Signed Distance Field Rendering for Fonts

Abare previously had no notion of dynamic fonts. All words in the game were put together manually with sprites. This resulted in a huge amount of code and overhead to display simple text on screen. I learned how to render fonts with signed distance textures and created extremely crisp, dynamically generated fonts at any resolution that can be seen in the released game.

Virtual File Systems

Abare initially had no pack files or virtual filesystem. I integrated PYSFS in about 2 days on a crunch deadline, which allowed the engine to read compiled art files and scripts from compressed packages on shipped builds.

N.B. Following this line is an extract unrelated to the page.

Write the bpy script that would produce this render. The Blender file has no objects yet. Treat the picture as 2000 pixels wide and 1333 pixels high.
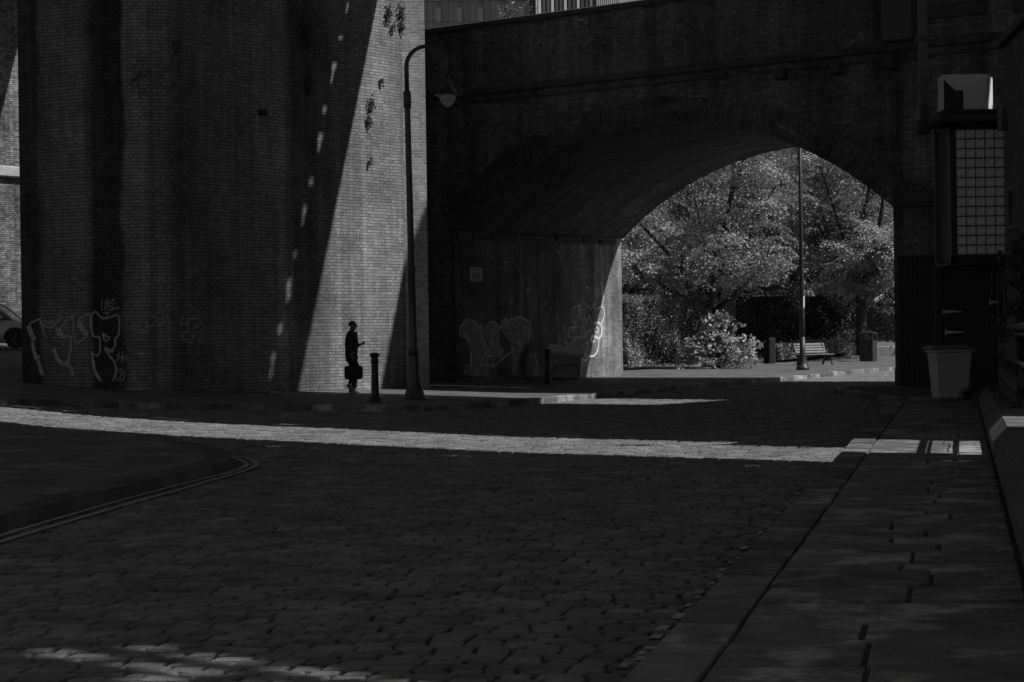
import bpy, math, random
from mathutils import Vector, Matrix
from mathutils.geometry import tessellate_polygon
R = math.radians
random.seed(7)
S = bpy.context.scene
COL = S.collection

# ------------------------------------------------------------------ camera
F = 3900.0                       # focal length in pixels of the 2000 px wide photo
CAM = Vector((0, 0, 1.5))
ROLL, PITCH = 0.014, 0.00295
fwd = Vector((0, math.cos(PITCH), -math.sin(PITCH)))
r0 = Vector((1, 0, 0)); u0 = r0.cross(fwd)
cr = r0 * math.cos(ROLL) - u0 * math.sin(ROLL)
cu = u0 * math.cos(ROLL) + r0 * math.sin(ROLL)
cam = bpy.data.cameras.new('camera'); cob = bpy.data.objects.new('camera', cam); COL.objects.link(cob)
cam.lens = 36 * F / 2000; cam.sensor_width = 36; cam.clip_end = 3000; cam.clip_start = 0.1
cob.matrix_world = Matrix(((cr.x, cu.x, -fwd.x, CAM.x), (cr.y, cu.y, -fwd.y, CAM.y), (cr.z, cu.z, -fwd.z, CAM.z), (0, 0, 0, 1)))
S.camera = cob

# ------------------------------------------------------------------ light
AZ, EL = R(-15), R(50)           # sun azimuth measured from +X towards +Y, elevation
SUN = Vector((math.cos(EL) * math.cos(AZ), math.cos(EL) * math.sin(AZ), math.sin(EL)))
W = bpy.data.worlds.new('World'); S.world = W; W.use_nodes = True
nt = W.node_tree; nt.nodes.clear()
sky = nt.nodes.new('ShaderNodeTexSky'); sky.sky_type = 'NISHITA'; sky.sun_disc = False
sky.sun_elevation = EL; sky.sun_rotation = math.pi / 2 - AZ
bw = nt.nodes.new('ShaderNodeRGBToBW'); bg = nt.nodes.new('ShaderNodeBackground'); wo = nt.nodes.new('ShaderNodeOutputWorld')
nt.links.new(sky.outputs[0], bw.inputs[0]); nt.links.new(bw.outputs[0], bg.inputs[0]); nt.links.new(bg.outputs[0], wo.inputs[0])
bg.inputs[1].default_value = 0.052
sl = bpy.data.lights.new('sun', 'SUN'); sl.energy = 5.0; sl.angle = R(0.53); sl.color = (1, 1, 1)
so = bpy.data.objects.new('sun', sl); COL.objects.link(so)
so.rotation_euler = SUN.to_track_quat('Z', 'Y').to_euler()
S.view_settings.view_transform = 'Standard'; S.view_settings.look = 'None'
S.view_settings.exposure = 0.0; S.view_settings.gamma = 1.0
S.render.engine = 'CYCLES'

# ------------------------------------------------------------------ placing helpers
def ray(px, py):
    return (fwd + cr * ((px - 1000) / F) - cu * ((py - 666.5) / F))
def lerp(a, b, t): return a + (b - a) * t
def smooth(a, b, x):
    t = min(1, max(0, (x - a) / (b - a))); return t * t * (3 - 2 * t)
RX = [(-60, 3.2), (-16.4, .74), (-11.4, .45), (-7.2, .175), (-5, .1), (-2.8, .06), (0, 0), (900, 0)]
def g(x, y):
    r = RX[0][1]
    for (a, va), (b, vb) in zip(RX, RX[1:]):
        if a <= x <= b: r = lerp(va, vb, (x - a) / (b - a))
    r *= smooth(10, 32, y)
    r += .02 * min(40, max(0, y - 46)) * smooth(9, 15, -x)
    if x > 3: r += .75 * smooth(87, 100, y)
    return r
def gp(px, py, h=0.0):
    d = ray(px, py); t = 30.0
    for _ in range(60):
        p = CAM + d * t
        z = g(p.x, p.y) + h
        t2 = (z - CAM.z) / d.z if d.z < -1e-6 else 90
        t = .5 * t + .5 * min(max(t2, 2), 200)
    return CAM + d * t
def at(px, py, Y):
    d = ray(px, py); return CAM + d * (Y / d.y)
def wp(px, py, A, B):            # hit with the vertical plane through plan points A, B
    d = ray(px, py); n = Vector((-(B[1] - A[1]), B[0] - A[0], 0))
    t = n.dot(Vector((A[0], A[1], 0)) - CAM) / n.dot(d)
    return CAM + d * t

# ------------------------------------------------------------------ mesh builder
class MB:
    def __init__(s): s.v = []; s.f = []; s.uv = []; s.tone = []
    def face(s, pts, uv=None, tone=.5):
        i = len(s.v); s.v += [tuple(p) for p in pts]; s.f.append(tuple(range(i, i + len(pts))))
        s.uv.append(uv if uv else [(0, 0)] * len(pts)); s.tone.append(tone)
    def idx(s, verts, faces, tone=.5):
        i = len(s.v); s.v += [tuple(p) for p in verts]
        for f in faces:
            s.f.append(tuple(i + k for k in f)); s.uv.append([(0, 0)] * len(f)); s.tone.append(tone)
    def box(s, c, d, rz=0, bev=0.0, tone=.5, taper=1.0, M=None):
        x, y, z = d[0] / 2, d[1] / 2, d[2] / 2
        vs = []
        b = min(bev, x * .9, y * .9, z * .9)
        if b <= 0:
            for sz in (-1, 1):
                k = taper if sz < 0 else 1
                for sx, sy in ((-1, -1), (1, -1), (1, 1), (-1, 1)): vs.append(Vector((sx * x * k, sy * y * k, sz * z)))
            fs = [(3, 2, 1, 0), (4, 5, 6, 7), (0, 1, 5, 4), (1, 2, 6, 5), (2, 3, 7, 6), (3, 0, 4, 7)]
        else:
            for zz, inn in ((-z, b), (-z + b, 0), (z - b, 0), (z, b)):
                k = lerp(taper, 1, (zz + z) / (2 * z))
                X, Y = x * k - inn, y * k - inn; c2 = b * .7 if inn == 0 else b * .5
                for px, py in ((-X + c2, -Y), (X - c2, -Y), (X, -Y + c2), (X, Y - c2), (X - c2, Y), (-X + c2, Y), (-X, Y - c2), (-X, -Y + c2)):
                    vs.append(Vector((px, py, zz)))
            fs = [tuple(range(7, -1, -1)), tuple(range(24, 32))]
            for l in range(3):
                for k in range(8): fs.append((l * 8 + k, l * 8 + (k + 1) % 8, l * 8 + 8 + (k + 1) % 8, l * 8 + 8 + k))
        m = Matrix.Translation(Vector(c)) @ (M if M else Matrix.Rotation(rz, 4, 'Z'))
        s.idx([m @ v for v in vs], fs, tone)
    def tube(s, pts, rad, n=10, cap=True):
        pts = [Vector(p) for p in pts]
        if not hasattr(rad, '__len__'): rad = [rad] * len(pts)
        vs = []; fs = []
        prev = None
        for i, p in enumerate(pts):
            t = (pts[min(i + 1, len(pts) - 1)] - pts[max(i - 1, 0)]).normalized()
            if prev is None:
                a = t.orthogonal().normalized()
            else:
                a = (prev - t * prev.dot(t)).normalized()
            prev = a; b = t.cross(a)
            for k in range(n):
                an = 2 * math.pi * k / n; vs.append(p + (a * math.cos(an) + b * math.sin(an)) * rad[i])
        for i in range(len(pts) - 1):
            for k in range(n): fs.append((i * n + k, i * n + (k + 1) % n, (i + 1) * n + (k + 1) % n, (i + 1) * n + k))
        if cap: fs += [tuple(range(n - 1, -1, -1)), tuple(range((len(pts) - 1) * n, len(pts) * n))]
        s.idx(vs, fs)
    def lathe(s, prof, c=(0, 0, 0), n=20):
        vs = []; fs = []; c = Vector(c)
        for r, z in prof:
            for k in range(n):
                a = 2 * math.pi * k / n; vs.append(c + Vector((r * math.cos(a), r * math.sin(a), z)))
        for i in range(len(prof) - 1):
            for k in range(n): fs.append((i * n + k, i * n + (k + 1) % n, (i + 1) * n + (k + 1) % n, (i + 1) * n + k))
        fs += [tuple(range(n - 1, -1, -1)), tuple(range((len(prof) - 1) * n, len(prof) * n))]
        s.idx(vs, fs)
    def wall(s, pts, z0, z1, step=0, u0=0.0, close=False):   # vertical wall over a plan polyline, UV in metres
        u = u0
        for a, b in zip(pts, pts[1:]):
            L = math.hypot(b[0] - a[0], b[1] - a[1])
            s.face([(a[0], a[1], z0), (b[0], b[1], z0), (b[0], b[1], z1), (a[0], a[1], z1)], [(u, z0), (u + L, z0), (u + L, z1), (u, z1)])
            u += L
        return u
    def poly(s, pts, uvs=1.0, tone=.5):   # flat polygon, tessellated
        pts = [Vector(p) for p in pts]
        n = Vector((0, 0, 0))
        for i in range(len(pts)):
            a, b = pts[i], pts[(i + 1) % len(pts)]; n += a.cross(b)
        for t in tessellate_polygon([pts]):
            q = [pts[i] for i in t]
            if (q[1] - q[0]).cross(q[2] - q[0]).dot(n) < 0: q.reverse()
            s.face(q, [(p.x, p.y) for p in q], tone)
    def build(s, name, mat, parent=None, smooth=False, merge=False):
        me = bpy.data.meshes.new(name); me.from_pydata(s.v, [], s.f); me.materials.append(mat)
        uvl = me.uv_layers.new(name='UVMap'); flat = [c for f in s.uv for p in f for c in p]
        uvl.data.foreach_set('uv', flat)
        at_ = me.attributes.new('tone', 'FLOAT', 'FACE'); at_.data.foreach_set('value', s.tone)
        if smooth: me.polygons.foreach_set('use_smooth', [True] * len(me.polygons))
        me.validate(); me.update()
        if merge:
            import bmesh
            bm = bmesh.new(); bm.from_mesh(me); bmesh.ops.remove_doubles(bm, verts=bm.verts, dist=1e-4); bm.to_mesh(me); bm.free()
        o = bpy.data.objects.new(name, me); COL.objects.link(o)
        if parent: o.parent = parent
        return o
def tag(o, label, cat, group=None):
    o['label'] = label; o['category'] = cat
    if group: o['group'] = group
    return o
def struct(o): o['kind'] = 'structure'; return o
def thing(name, label, cat, loc=(0, 0, 0), rz=0, group=None):
    o = bpy.data.objects.new(name, None); COL.objects.link(o); o.empty_display_size = .2
    o.location = loc; o.rotation_euler = (0, 0, rz); return tag(o, label, cat, group)
def dup(o, parent=None):
    c = o.copy(); COL.objects.link(c)
    if parent: c.parent = parent
    for ch in o.children: dup(ch, c)
    return c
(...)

Animation and Key frame Editor

One of the biggest issues to solve in Abare is that all aspects of sprites had to be manually animated through code and with math in scripts. This creates cumbersome workloads for scripters and limits the amount of people who are capable of creating such animations. It’s also very confusing to navigate hierarchies of sprites representing singular entities.

I was able to put together a WYSIWYG key frame and animation editor for creating and animating sprite hierarchies and allowing them to have a singular point of control. The representations were extremely compact in memory and very fast to apply, often measured in a few microseconds on my machine.

Due to an NDA, I cannot share screenshots of this feature here.